* _REQUEST_: From the records below, copy out exactly the lines from the one containing "Continue the Blender" to the one containing "apple(292.5, SZ(846.4), .0, 'red", both included. Add nothing else.

* _RECORDS FOR PROCESSING_:
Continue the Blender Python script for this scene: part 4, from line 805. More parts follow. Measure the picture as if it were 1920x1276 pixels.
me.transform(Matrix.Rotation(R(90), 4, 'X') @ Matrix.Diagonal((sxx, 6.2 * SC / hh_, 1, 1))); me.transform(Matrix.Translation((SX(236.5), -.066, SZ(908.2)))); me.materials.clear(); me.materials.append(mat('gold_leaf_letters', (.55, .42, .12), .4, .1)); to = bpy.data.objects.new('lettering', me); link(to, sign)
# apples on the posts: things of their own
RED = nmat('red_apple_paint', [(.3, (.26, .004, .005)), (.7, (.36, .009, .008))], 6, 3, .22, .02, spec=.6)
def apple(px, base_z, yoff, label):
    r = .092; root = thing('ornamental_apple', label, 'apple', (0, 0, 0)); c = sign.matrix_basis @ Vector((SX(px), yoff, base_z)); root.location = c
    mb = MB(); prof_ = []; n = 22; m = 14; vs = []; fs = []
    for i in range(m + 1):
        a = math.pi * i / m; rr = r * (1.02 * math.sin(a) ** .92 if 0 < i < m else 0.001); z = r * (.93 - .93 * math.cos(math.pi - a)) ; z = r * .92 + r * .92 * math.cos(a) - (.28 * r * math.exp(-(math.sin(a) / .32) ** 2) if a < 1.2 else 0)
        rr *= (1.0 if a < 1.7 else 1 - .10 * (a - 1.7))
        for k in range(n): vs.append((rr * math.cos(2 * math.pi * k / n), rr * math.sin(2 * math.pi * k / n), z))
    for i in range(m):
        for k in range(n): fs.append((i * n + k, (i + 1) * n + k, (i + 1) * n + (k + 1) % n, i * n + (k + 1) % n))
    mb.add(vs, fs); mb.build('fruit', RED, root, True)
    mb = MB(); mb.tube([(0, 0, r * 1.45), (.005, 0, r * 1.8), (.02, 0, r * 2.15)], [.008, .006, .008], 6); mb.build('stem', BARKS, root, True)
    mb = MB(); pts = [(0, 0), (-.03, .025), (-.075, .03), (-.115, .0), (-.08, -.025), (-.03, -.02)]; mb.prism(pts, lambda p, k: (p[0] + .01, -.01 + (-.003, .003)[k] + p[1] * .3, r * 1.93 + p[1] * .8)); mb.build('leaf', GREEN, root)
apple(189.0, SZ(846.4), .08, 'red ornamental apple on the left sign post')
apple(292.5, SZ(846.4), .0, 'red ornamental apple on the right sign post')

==

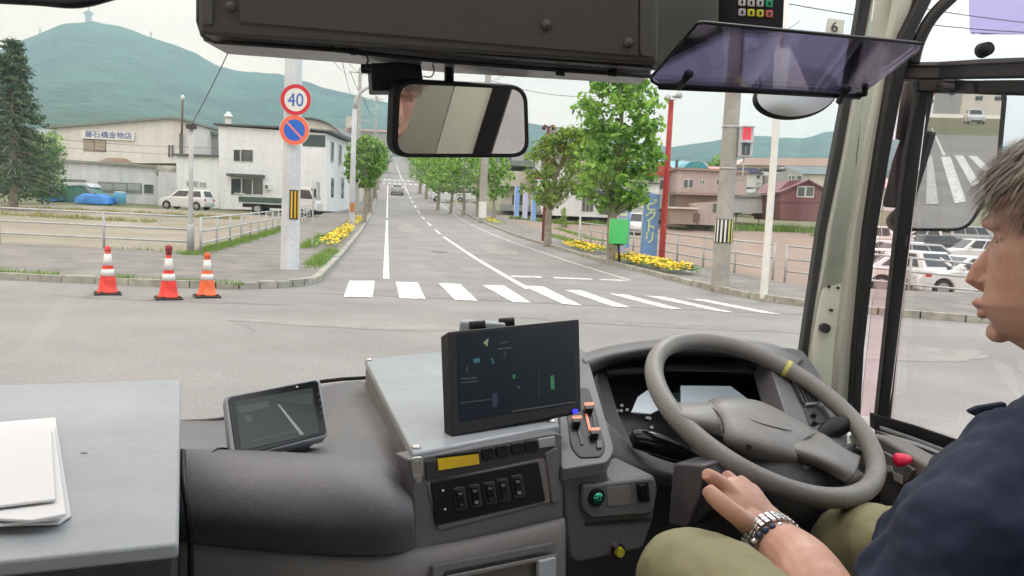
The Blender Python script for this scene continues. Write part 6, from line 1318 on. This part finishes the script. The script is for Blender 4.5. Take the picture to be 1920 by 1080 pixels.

* _WRITTEN SOLUTION_:
Continue the Blender Python script for this scene: part 4, from line 805. More parts follow. Measure the picture as if it were 1920x1276 pixels.
me.transform(Matrix.Rotation(R(90), 4, 'X') @ Matrix.Diagonal((sxx, 6.2 * SC / hh_, 1, 1))); me.transform(Matrix.Translation((SX(236.5), -.066, SZ(908.2)))); me.materials.clear(); me.materials.append(mat('gold_leaf_letters', (.55, .42, .12), .4, .1)); to = bpy.data.objects.new('lettering', me); link(to, sign)
# apples on the posts: things of their own
RED = nmat('red_apple_paint', [(.3, (.26, .004, .005)), (.7, (.36, .009, .008))], 6, 3, .22, .02, spec=.6)
def apple(px, base_z, yoff, label):
    r = .092; root = thing('ornamental_apple', label, 'apple', (0, 0, 0)); c = sign.matrix_basis @ Vector((SX(px), yoff, base_z)); root.location = c
    mb = MB(); prof_ = []; n = 22; m = 14; vs = []; fs = []
    for i in range(m + 1):
        a = math.pi * i / m; rr = r * (1.02 * math.sin(a) ** .92 if 0 < i < m else 0.001); z = r * (.93 - .93 * math.cos(math.pi - a)) ; z = r * .92 + r * .92 * math.cos(a) - (.28 * r * math.exp(-(math.sin(a) / .32) ** 2) if a < 1.2 else 0)
        rr *= (1.0 if a < 1.7 else 1 - .10 * (a - 1.7))
        for k in range(n): vs.append((rr * math.cos(2 * math.pi * k / n), rr * math.sin(2 * math.pi * k / n), z))
    for i in range(m):
        for k in range(n): fs.append((i * n + k, (i + 1) * n + k, (i + 1) * n + (k + 1) % n, i * n + (k + 1) % n))
    mb.add(vs, fs); mb.build('fruit', RED, root, True)
    mb = MB(); mb.tube([(0, 0, r * 1.45), (.005, 0, r * 1.8), (.02, 0, r * 2.15)], [.008, .006, .008], 6); mb.build('stem', BARKS, root, True)
    mb = MB(); pts = [(0, 0), (-.03, .025), (-.075, .03), (-.115, .0), (-.08, -.025), (-.03, -.02)]; mb.prism(pts, lambda p, k: (p[0] + .01, -.01 + (-.003, .003)[k] + p[1] * .3, r * 1.93 + p[1] * .8)); mb.build('leaf', GREEN, root)
apple(189.0, SZ(846.4), .08, 'red ornamental apple on the left sign post')
apple(292.5, SZ(846.4), .0, 'red ornamental apple on the right sign post')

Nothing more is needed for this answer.